There is another notice upon the big bulletin board at the head of the employees' stairs—a sort of town-crier affair with temporary and permanent notices of interest to the store's workers—which tells the working force that when vacancies occur within the big store they will be promptly posted on this and other bulletin boards. The workers are advised to apply for any position which they may feel they are competent to fill. Ambition is not curbed in Macy's. On the contrary, it is stimulated to every possible extent. The employee is restricted only by his own limitations, if he has them. It is a firmly-fixed house policy to promote, wherever it is at all possible, from its own ranks. Among its high-salaried men and women are not a few who have worked their way up from the bottom. In fact, among these six or eight of the best paid men in the store, is one who boasts that he first came to New York fifteen years ago, with but a suitcase and eleven dollars in his pocket.
The employment department must have been very much on the job when it hired this man. It generally is very much on its job.
Obviously, the hiring of workers for an enterprise as huge as Macy's cannot be conducted on any hit-and-miss plan. We have gone far enough with the store in these pages to see that hit-and-miss does not figure at any time or place in its varied functionings—and nowhere less than in its employment department. The hiring of new workers for the store is indeed a branch of the business machine that receives constant and great care and systematic attention. A store must employ the right sort of people in order to be a good store. This is fairly axiomatic these days.
These workers are gathered in a variety of ways—by volunteer applications, by newspaper advertisements (in New York and outside of it), by outside free employment agencies, by circular appeals generally to educational institutions, and, best of all, through the solicitation of its regular employees. There is no appeal for a worker that, in my opinion, can compare with the suggestion made by an employee that the place of his or her employment is a good place for his or her friends, as well.
I am warmly concurred with in this opinion by the store's employment manager, a big, upstanding man, who in his Harvard days was a famous football player. The rules of that fine game he has brought to the understanding of his present problem.

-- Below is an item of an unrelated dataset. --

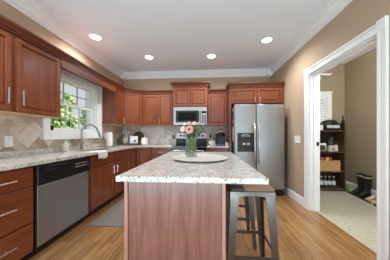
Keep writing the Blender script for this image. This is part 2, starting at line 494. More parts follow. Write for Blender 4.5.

"One of the most desirable class of applicants is that brought by our own employees," he says, frankly, "as in hiring these people we have a feeling of security; especially if they have been brought in by some of the old and most loyal employees. It has been our experience that such applicants enter more readily into the spirit of their work and develop more rapidly than those obtained from other sources. We advertise in the classified columns of the newspapers only when it is absolutely necessary. Our regular daily advertisements keep the store constantly before the public eye—and generally that is enough.
"During the recent war period, however, we had no scruples about advertising, as nearly every other line of endeavor was in the same boat as we. Never before have the newspapers carried so much classified advertising. Yet when all is said and done, besides the moral undesirability of this source of supply, we found it also very expensive indeed.

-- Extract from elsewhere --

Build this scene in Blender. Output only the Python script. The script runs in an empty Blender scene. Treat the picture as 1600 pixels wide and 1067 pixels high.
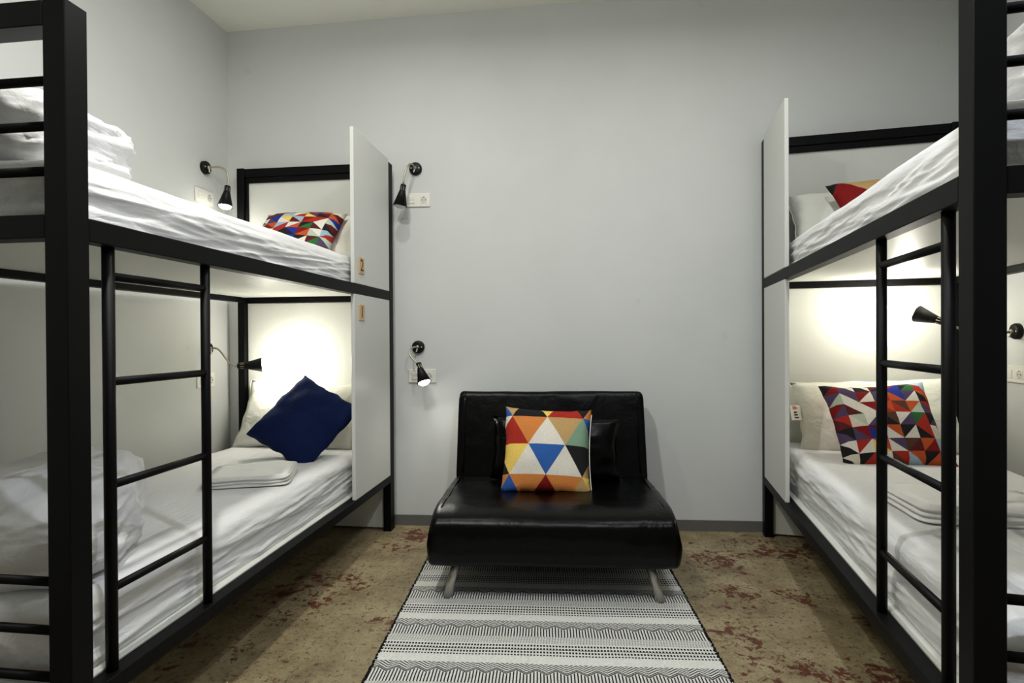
import bpy, bmesh, math, random
from mathutils import Vector, Matrix, noise
PI = math.pi
random.seed(7)
scene = bpy.context.scene
COL = scene.collection

# ------------------------------------------------------------------ camera
cam_d = bpy.data.cameras.new('camera'); cam = bpy.data.objects.new('camera', cam_d); COL.objects.link(cam)
cam_d.sensor_width = 36.0; cam_d.lens = 858.234 / 1600 * 36; cam_d.clip_start = .02
cam.matrix_world = Matrix.Translation((0, 0, 1.13138)) @ Matrix.Rotation(PI/2 - .00614, 4, 'X') @ Matrix.Rotation(-.00571, 4, 'Z')
scene.camera = cam
vs = scene.view_settings
vs.view_transform = 'Standard'; vs.look = 'None'; vs.gamma = 1; vs.use_curve_mapping = False
vs.exposure = 0.68

# ------------------------------------------------------------------ world and room lights
world = bpy.data.worlds.new('world'); scene.world = world; world.use_nodes = True
world.node_tree.nodes['Background'].inputs[0].default_value = (.8, .85, 1, 1)
world.node_tree.nodes['Background'].inputs[1].default_value = .12
def lamp(name, loc, power, color=(1, .97, .92), radius=.05, kind='POINT', rot=None, **kw):
    d = bpy.data.lights.new(name, kind); d.energy = power; d.color = color
    if kind != 'AREA': d.shadow_soft_size = radius
    for k, v in kw.items(): setattr(d, k, v)
    o = bpy.data.objects.new(name, d); COL.objects.link(o); o.location = loc
    if rot: o.rotation_euler = rot
    return o
# ceiling downlights of the dormitory and one added fill lamp (all above the frame)
def downlight(loc, power, color=(1, .99, .925)):           # small round ceiling fitting facing the floor
    return lamp('ceiling_or_fill_light', loc, power, color, kind='AREA', rot=(0, 0, 0), shape='DISK', size=.09)
downlight((-.58, 2.28, 2.95), 4.5)
lamp('ceiling_or_fill_light', (-.3, 1.5, 2.45), 7, (1, .99, .92), .06)  # added fill without a fitting, brightens the ceiling and upper wall
downlight((-.66, 1.05, 2.95), 19)
downlight((.92, 2.05, 2.98), 5.5, (1, .99, .95))
downlight((.52, .55, 2.98), 17, (.84, .90, 1))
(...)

"Some people believe that the function of an employment department is merely to keep in touch with the labor market and engage employees," he continued. "This is erroneous. The duty of this employment department is to raise the standard of efficiency of the whole working force by the proper selection, placing, following up and promotion of employees and so bringing about a condition that will result in their rendering as nearly as possible one hundred per cent. service to the store. That is the real reason why employment departments such as this first came into existence. Business some years ago awoke to the realization of the fact that its indiscriminate handling of the entire labor problem was causing a tremendous economic waste, not alone to the employee and to society, but to itself. It then began for the first time to deal with the problem of its personnel in a scientific and practical way."
The market for workers—like pretty nearly every other sort of market—is, as we have just seen, subject to fluctuations; there are seasons when the employment manager—ranking as the store's fourth assistant general manager—must look sharply about him for the maintenance of its ranks, other seasons when long files of would-be workers present themselves each morning at his department doors. For the five or six years of the World War period the first set of conditions prevailed. It was difficult for any department-store, ranked by the Washington authorities in war days as a non-essential industry, always to maintain its full working force, to say nothing of its morale. Recently the pendulum has swung in the other direction. America is not exempt from the labor conditions which are prevailing in the other great nations of the world. And there are plenty of people who would work in Macy's. Yet the store has refused to use this situation as a club over its workers. Throughout the darkest days of the business depression it told them that it had no intention either of reducing its force of workers (beyond the usual lay-off of extra Christmas people) or of reducing their individual salaries. Which was a considerable help to its Esprit de corps.